I know if I did sign myself over, that it would be to a black smith, someone to temper and reshape my metal, my iron to something warm and soft, malleable in the gentlest of ways. Maybe it better be an alchemist, I’m sure they could change it entirely to flesh or bone. Something normal.
I think that maybe love could change it, could mould and shape it into something placed in museums and pedestals that represents something, but I am not sure what I represent anyway. I stand because there’s bone that lets me, pain that doesn’t ache me, but not because I want to, not for something. I don’t think I find something bothersome, other than innocence being hurt and taken.

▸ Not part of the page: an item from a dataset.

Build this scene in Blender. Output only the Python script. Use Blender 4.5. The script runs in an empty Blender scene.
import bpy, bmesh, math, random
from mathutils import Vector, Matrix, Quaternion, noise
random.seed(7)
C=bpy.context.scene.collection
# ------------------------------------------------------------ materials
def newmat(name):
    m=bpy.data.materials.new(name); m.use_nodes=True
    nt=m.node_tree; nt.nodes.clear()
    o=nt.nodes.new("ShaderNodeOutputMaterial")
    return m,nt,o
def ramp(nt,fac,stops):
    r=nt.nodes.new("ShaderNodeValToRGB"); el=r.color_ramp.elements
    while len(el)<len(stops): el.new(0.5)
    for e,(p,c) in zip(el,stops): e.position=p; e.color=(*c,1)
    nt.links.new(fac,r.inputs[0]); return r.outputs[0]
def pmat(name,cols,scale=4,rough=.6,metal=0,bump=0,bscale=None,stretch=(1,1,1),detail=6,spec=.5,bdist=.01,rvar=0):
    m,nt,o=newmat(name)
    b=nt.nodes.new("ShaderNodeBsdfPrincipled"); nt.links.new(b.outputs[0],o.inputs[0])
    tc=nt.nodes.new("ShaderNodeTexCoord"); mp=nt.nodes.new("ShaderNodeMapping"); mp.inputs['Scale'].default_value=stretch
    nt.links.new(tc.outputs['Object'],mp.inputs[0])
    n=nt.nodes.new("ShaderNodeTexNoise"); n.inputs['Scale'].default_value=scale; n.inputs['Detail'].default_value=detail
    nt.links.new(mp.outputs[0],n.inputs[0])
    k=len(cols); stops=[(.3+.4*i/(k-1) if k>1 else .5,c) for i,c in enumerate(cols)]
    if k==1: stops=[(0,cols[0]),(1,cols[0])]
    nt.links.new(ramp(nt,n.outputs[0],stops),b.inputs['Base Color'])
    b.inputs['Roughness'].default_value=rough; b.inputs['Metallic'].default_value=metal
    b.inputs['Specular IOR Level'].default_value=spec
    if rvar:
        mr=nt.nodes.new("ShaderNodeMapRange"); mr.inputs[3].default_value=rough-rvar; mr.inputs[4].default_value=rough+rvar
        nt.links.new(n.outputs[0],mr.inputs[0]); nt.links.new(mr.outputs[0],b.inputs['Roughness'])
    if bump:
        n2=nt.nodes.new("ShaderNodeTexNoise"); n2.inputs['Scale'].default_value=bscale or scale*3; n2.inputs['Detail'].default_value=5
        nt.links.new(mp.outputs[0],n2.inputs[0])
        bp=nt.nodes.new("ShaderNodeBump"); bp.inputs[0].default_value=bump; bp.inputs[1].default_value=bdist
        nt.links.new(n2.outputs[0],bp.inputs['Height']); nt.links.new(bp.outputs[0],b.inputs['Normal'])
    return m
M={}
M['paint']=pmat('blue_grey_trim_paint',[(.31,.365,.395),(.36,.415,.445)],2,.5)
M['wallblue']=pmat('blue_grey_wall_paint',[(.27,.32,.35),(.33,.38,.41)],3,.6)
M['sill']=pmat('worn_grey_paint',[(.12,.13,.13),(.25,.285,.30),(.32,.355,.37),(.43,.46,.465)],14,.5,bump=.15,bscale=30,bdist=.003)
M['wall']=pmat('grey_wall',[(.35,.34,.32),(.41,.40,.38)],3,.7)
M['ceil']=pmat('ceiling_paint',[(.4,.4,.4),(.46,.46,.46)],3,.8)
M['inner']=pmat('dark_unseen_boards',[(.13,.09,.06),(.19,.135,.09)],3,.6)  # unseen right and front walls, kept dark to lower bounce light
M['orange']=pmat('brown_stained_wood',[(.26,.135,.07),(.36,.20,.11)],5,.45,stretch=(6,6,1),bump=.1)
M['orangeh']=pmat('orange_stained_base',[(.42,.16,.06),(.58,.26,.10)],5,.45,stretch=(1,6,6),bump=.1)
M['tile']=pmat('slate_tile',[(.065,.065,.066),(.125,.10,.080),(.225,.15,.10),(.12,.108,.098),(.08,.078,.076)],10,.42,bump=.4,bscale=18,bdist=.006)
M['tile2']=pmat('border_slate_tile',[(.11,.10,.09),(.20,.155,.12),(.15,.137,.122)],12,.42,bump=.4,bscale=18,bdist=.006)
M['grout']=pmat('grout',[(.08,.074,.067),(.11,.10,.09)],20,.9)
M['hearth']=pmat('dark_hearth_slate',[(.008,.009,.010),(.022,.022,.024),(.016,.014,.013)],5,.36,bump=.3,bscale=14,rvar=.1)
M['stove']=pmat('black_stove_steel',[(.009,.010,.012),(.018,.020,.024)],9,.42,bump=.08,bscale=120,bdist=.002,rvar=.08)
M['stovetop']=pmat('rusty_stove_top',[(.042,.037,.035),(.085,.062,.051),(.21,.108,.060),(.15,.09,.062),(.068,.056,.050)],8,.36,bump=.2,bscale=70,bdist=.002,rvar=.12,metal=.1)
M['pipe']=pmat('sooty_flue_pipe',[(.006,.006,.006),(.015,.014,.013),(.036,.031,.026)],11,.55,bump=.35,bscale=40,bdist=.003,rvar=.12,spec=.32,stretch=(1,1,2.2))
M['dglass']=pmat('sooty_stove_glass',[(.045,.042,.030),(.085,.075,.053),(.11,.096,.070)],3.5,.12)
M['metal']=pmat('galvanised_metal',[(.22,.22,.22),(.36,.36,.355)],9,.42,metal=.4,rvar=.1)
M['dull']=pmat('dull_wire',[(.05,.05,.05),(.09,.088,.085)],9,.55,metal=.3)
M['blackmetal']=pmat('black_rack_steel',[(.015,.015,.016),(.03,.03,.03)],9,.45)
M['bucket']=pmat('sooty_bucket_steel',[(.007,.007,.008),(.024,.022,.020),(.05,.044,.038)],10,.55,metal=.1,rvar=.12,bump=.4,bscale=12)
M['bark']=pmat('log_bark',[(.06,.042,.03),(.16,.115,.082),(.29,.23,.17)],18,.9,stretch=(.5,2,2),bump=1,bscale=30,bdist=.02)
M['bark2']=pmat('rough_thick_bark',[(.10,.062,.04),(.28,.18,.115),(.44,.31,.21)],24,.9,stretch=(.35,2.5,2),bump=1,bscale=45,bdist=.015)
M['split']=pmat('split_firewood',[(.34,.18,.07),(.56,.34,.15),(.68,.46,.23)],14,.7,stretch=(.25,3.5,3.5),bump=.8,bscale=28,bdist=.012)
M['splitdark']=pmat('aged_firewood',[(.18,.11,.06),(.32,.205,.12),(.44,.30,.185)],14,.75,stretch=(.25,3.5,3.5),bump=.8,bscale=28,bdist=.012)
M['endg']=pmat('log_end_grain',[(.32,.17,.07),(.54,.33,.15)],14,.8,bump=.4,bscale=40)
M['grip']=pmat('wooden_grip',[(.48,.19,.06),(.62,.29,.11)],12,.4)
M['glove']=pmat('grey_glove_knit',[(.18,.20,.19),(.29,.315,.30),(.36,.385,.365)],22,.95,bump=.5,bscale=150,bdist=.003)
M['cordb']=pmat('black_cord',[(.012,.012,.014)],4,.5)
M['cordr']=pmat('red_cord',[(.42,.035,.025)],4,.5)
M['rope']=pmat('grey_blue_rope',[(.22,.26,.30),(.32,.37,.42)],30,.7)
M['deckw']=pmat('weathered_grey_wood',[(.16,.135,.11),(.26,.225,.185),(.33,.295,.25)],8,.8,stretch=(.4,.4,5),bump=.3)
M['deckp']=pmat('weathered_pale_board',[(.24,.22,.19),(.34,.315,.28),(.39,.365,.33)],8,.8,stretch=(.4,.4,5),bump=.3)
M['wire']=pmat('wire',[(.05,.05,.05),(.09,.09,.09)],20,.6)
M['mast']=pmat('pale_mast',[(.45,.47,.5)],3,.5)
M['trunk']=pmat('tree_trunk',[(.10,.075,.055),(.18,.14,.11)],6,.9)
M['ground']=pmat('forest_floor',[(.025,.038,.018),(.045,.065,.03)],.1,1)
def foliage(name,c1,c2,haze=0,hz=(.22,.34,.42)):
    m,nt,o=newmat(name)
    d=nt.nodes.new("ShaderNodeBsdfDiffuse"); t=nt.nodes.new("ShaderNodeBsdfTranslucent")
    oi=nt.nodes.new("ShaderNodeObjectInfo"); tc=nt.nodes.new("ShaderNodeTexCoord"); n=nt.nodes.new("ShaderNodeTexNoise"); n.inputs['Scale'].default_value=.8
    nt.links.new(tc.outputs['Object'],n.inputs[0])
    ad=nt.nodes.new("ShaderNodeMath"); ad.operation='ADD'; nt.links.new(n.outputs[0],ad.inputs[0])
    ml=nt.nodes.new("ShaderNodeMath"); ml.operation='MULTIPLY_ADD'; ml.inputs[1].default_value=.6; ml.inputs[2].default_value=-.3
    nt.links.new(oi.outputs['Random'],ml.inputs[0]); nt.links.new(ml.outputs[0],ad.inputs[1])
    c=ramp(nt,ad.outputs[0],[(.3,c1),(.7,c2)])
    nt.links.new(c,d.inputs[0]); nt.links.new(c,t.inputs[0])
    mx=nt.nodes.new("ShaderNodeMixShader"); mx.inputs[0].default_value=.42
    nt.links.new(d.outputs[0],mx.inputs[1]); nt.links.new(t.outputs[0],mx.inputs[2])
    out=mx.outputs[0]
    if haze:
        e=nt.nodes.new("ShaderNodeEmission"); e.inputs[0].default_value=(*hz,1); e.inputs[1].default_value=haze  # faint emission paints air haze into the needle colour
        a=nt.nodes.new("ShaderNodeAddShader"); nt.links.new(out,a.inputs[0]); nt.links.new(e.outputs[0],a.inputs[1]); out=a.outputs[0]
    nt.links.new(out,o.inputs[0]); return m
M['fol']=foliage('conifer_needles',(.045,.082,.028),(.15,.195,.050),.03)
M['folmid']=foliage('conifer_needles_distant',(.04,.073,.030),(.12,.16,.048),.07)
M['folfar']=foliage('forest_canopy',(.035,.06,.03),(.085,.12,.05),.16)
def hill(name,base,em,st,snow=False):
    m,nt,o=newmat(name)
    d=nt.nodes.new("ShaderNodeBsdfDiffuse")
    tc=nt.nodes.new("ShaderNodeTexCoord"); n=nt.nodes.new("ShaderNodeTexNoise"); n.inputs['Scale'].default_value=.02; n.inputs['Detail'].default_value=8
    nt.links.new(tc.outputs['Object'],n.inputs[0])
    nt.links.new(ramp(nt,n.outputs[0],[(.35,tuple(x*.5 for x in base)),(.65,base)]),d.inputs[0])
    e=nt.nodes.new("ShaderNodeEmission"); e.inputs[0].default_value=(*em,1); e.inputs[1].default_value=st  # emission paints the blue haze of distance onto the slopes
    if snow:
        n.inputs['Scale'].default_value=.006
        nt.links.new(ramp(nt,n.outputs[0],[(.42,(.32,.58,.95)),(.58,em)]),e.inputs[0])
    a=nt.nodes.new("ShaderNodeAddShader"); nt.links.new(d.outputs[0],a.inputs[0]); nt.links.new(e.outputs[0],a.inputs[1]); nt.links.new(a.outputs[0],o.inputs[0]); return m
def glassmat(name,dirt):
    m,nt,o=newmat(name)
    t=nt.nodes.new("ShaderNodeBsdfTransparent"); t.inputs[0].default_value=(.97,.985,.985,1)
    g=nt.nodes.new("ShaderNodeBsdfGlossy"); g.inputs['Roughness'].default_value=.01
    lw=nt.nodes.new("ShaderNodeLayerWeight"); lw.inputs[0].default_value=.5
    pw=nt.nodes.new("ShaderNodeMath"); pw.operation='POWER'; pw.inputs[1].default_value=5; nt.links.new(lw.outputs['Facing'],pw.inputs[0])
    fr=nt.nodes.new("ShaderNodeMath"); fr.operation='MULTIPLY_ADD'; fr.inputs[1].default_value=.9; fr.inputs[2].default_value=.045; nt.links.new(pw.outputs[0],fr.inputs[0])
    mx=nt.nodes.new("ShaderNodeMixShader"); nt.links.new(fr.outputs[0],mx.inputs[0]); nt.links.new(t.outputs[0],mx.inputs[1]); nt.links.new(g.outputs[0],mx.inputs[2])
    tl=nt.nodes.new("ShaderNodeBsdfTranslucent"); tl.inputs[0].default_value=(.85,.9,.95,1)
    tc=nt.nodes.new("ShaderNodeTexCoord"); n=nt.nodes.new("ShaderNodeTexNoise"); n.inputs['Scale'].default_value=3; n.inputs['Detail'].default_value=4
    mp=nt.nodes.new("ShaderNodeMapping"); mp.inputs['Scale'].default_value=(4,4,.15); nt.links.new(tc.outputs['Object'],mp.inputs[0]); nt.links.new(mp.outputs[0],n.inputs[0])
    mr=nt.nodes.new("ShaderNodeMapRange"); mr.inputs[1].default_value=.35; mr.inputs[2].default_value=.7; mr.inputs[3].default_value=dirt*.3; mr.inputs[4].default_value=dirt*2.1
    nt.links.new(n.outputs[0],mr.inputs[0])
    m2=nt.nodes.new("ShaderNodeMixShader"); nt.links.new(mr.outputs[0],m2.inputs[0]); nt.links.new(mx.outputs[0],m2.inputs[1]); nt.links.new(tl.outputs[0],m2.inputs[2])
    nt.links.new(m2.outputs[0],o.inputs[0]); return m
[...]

I don’t think I was ever innocent. I think I was born with guilt of something I still don’t know, something just out of the corner of my eye. Something that everyone else agrees is there but won’t tell me what. They look at me and they see it, I know they do because they always do, I know they do. There’s a big sign above my head pointing down, “im with stupid” or my shadow is telling them, gesturing, signing so I can’t hear it.
I just want them to tell me, not to change, but just to know, to know what’s so wrong with me that I don’t feel like they do or think or speak or act or dance or eat or sing or move or lie or laugh or cough or sneeze or drive or cook or write.
I promise I won’t promise to change but please tell me, just please, please, please, please, tell me. I don’t want to be the joke anymore.